Joshua Lederberg had a 27KB essay in the 3/2 edition of The Scientist. It's from a lecture on "Communication As The Root Of Scientific Progress." Lederberg has been a "scientific reader" for 50 years, and has been well-served by the refereed journals. He scans dozens of journals, reading several hours per day, and acts as "chief reader" for his lab. (That's the kind of job I want!) Books are seldom much use to him, although he does read a few biographies and philosophical works. Electronic aids such as Current Contents on Diskette help him keep up with his field, and he'd like to see further developments of electronic distribution and commentary -- but not without an imprimatur or review process to help filter what to read. Lederberg complains that the volume of material available in each specialty forces one toward specialization, whereas the scarcity of interdisciplinary sources hinders serious interdisciplinary career development. Electronic forums can bridge the gaps, but he sees too much noise and too little rigorous scholarship. There's still so much to do within the formal paradigm that he's not looking for improvements on the print-based scientific method. [Tom Rindfleisch (tcr @camis.stanford.edu).] (Electronic forums are a great way to evolve new journals and specialties, though. The noise problem may subside as professional editors filter for paying customers.)
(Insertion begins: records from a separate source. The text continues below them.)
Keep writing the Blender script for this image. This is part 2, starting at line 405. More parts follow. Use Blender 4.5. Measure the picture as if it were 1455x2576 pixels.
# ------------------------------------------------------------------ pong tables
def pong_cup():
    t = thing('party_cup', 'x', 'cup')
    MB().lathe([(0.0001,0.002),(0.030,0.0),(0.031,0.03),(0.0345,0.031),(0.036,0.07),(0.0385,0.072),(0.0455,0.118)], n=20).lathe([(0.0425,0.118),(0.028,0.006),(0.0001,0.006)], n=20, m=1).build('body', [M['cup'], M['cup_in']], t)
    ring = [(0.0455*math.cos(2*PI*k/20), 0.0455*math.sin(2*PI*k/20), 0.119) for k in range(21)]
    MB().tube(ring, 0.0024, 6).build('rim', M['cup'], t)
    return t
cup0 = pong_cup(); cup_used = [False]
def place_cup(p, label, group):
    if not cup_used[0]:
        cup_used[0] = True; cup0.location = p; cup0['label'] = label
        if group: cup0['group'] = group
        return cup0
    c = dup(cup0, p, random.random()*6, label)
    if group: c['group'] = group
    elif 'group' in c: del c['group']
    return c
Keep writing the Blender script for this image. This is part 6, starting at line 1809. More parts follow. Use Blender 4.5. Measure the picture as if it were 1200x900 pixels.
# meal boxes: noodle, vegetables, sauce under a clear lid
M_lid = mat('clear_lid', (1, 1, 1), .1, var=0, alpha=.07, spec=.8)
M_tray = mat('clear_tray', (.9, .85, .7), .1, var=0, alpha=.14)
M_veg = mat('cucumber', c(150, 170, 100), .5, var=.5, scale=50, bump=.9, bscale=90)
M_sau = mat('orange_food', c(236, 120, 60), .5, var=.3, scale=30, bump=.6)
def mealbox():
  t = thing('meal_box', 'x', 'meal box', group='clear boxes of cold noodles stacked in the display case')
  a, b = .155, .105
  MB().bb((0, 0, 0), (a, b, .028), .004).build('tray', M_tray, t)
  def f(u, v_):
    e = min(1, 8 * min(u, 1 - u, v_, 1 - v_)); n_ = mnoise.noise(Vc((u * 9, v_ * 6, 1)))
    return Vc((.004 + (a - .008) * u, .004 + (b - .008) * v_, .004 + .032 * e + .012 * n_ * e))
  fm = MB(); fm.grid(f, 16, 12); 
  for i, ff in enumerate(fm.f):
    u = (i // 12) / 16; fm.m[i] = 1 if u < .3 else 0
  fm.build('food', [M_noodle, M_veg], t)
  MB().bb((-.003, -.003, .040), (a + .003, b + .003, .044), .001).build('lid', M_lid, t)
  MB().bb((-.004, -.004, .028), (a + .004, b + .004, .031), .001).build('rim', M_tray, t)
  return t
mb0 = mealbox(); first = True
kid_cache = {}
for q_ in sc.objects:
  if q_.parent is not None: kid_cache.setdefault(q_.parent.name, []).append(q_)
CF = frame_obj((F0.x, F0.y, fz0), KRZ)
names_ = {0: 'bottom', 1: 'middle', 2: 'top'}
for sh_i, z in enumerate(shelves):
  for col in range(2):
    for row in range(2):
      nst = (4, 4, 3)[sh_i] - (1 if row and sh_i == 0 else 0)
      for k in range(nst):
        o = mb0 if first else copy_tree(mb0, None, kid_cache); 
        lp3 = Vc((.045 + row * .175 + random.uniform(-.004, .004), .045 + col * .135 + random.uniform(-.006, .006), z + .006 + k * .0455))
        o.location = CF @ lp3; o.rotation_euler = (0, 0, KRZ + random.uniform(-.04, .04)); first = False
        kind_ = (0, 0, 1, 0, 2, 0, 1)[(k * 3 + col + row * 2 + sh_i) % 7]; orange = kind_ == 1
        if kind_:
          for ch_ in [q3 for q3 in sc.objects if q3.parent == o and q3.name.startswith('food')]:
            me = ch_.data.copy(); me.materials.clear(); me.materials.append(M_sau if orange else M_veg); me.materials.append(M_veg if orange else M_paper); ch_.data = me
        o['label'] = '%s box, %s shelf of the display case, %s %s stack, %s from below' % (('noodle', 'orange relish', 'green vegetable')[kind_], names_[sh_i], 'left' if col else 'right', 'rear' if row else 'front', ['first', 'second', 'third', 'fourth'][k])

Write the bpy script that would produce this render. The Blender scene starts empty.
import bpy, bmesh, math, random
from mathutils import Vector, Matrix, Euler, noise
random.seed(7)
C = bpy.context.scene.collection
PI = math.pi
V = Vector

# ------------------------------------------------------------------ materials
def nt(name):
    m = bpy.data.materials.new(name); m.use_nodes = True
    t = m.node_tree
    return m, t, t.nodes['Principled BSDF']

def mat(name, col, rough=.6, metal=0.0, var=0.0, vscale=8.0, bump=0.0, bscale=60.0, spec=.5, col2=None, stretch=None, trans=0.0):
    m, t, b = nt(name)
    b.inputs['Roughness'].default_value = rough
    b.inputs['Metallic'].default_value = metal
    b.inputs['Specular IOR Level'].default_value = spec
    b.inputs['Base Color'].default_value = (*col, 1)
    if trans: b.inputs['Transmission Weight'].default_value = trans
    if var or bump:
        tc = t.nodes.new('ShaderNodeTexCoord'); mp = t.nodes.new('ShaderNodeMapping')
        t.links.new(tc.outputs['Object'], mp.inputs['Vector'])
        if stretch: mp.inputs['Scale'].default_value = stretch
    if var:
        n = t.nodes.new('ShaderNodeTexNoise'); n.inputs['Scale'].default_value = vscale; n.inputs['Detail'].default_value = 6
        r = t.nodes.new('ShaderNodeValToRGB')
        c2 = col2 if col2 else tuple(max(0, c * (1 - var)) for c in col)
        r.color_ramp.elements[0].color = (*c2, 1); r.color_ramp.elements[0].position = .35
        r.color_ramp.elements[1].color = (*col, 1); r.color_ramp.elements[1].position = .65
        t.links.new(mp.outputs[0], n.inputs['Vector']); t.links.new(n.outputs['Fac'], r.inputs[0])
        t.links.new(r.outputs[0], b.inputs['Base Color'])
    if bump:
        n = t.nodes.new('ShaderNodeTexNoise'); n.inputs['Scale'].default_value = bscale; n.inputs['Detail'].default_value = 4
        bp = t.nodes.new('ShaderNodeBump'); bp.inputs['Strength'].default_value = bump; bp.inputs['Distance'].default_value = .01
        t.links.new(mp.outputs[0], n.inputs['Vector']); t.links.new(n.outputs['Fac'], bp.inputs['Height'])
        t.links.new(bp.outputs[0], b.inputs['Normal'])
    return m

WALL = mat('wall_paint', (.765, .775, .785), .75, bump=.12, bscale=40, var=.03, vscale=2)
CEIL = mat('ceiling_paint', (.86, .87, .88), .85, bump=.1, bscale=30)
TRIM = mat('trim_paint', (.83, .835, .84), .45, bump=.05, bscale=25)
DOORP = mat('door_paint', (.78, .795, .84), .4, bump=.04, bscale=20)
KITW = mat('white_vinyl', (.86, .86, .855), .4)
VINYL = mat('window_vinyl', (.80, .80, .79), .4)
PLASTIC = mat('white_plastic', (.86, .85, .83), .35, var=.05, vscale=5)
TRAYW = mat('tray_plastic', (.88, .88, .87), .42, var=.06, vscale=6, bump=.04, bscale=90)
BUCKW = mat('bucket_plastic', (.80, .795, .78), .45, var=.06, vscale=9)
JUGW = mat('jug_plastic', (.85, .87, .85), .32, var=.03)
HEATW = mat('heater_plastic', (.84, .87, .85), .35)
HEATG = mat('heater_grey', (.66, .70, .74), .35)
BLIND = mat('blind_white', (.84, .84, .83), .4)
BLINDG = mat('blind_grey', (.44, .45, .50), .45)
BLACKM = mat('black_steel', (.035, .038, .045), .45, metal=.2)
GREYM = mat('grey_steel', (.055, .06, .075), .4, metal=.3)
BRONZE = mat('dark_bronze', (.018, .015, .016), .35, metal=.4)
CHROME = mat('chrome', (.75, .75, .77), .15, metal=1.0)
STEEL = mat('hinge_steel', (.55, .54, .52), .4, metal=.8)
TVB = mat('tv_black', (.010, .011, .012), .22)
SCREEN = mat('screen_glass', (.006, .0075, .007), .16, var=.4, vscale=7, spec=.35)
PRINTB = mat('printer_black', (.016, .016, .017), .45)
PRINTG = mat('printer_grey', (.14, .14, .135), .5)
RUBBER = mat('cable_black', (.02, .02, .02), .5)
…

Gary Taubes' "Publication by Electronic Mail Takes Physics by Storm" is recommended by John M. Saylor (jms1@cornell.edu). It's in Science, Vol. 259, 2/26, pp. 1246-1248. Taubes likes the [HPCwire] system where you scan titles or abstracts, then order full articles. Paul Ginsparg's successful electronic preprint service for physicists is also described. It has over 8,000 users, and is changing the way Physics is done. [PACS-L, 3/12. Also Current Cites, 3/16.]

British historian C. Northcote Parkinson, author of "Parkinson's Law, or the Pursuit of Progress," died last week at the age of 83. The Reuters obituary carried a good quotation: "A committee grows organically, flourishes and blossoms, sunlit on top and and shady beneath, until it dies, scattering the seed from which other committees will spring". [Tim Finin, 3/14.]